Rheological, crystallization and electrical characterization of bi-filler nanocomposites of polypropylene, carbon nanotube and carbon black under quiescent and shear conditions

In the present research, the effect of shear on the crystallization behavior of polypropylene (PP) nanocomposites loaded with carbon nanotube (CNT) and carbon black (CB) has been evaluated. Rheological properties, crystallization under shear, and electrical conductivity under shear of the bi-filler PP/CNT/CB nanocomposites have been evaluated and compared with those of the mono-filler PP/CNT and PP/CB nanocomposites.

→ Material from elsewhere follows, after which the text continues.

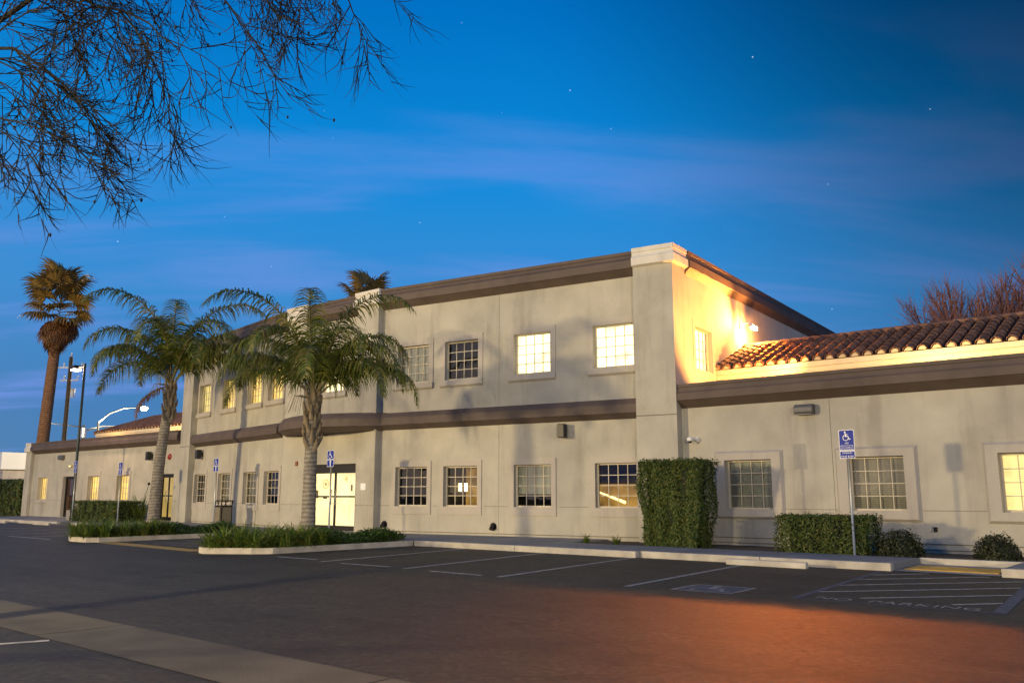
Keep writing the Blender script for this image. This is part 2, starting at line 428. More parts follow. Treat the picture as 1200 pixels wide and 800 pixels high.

According to the rheological analyses, in the comparison between mono-filler and bi-filler nanocomposites with the same filler content, the storage modulus, complex viscosity, non-terminal behavior, and solid-like behavior of the bi-filler nanocomposites were higher than those of the mono-filler nanocomposites. Whereas, the storage modulus and complex viscosity of the bi-filler nanocomposites with half filler content were intermediate of the mono-filler nanocomposites. The zero viscosity of the bi-filler nanocomposite with the same filler content was about 6 times that of the mono-filler nanocomposites. Whereas, the zero viscosity values of the bi-filler nanocomposites with half filler content were 1.1-3.4 times those of the CB-loaded and 0.3-0.9 those of the CNT-loaded nanocomposites. According to the non-isothermal crystallization test, in the comparison between mono-filler and bi-filler nanocomposites with the same filler content, the crystallization temperature (T c ) of the bi-filler nanocomposites was 2.7 °C–3.5 °C higher than that of the mono-filler nanocomposites. Whereas, the T c of the bi-filler nanocomposites with half filler content were 1.4 °C–3.7 °C higher than those of the CB-loaded and 0.8 °C–1.5 °C lower than those of the CNT-loaded nanocomposites. According to the isothermal crystallization test, applying shear and increasing the shear rate and time accelerated the crystallization of the mono-filler and bi-filler nanocomposites, however to different extents. Under shear, the crystallization rate of mono-filler and bi-filler nanocomposites increased by 2 and 5 times, respectively. Electrical conductivity measurement revealed that shearing reduced the conductivity of the mono-filler and bi-filler nanocomposites by 120 and 200 times, respectively.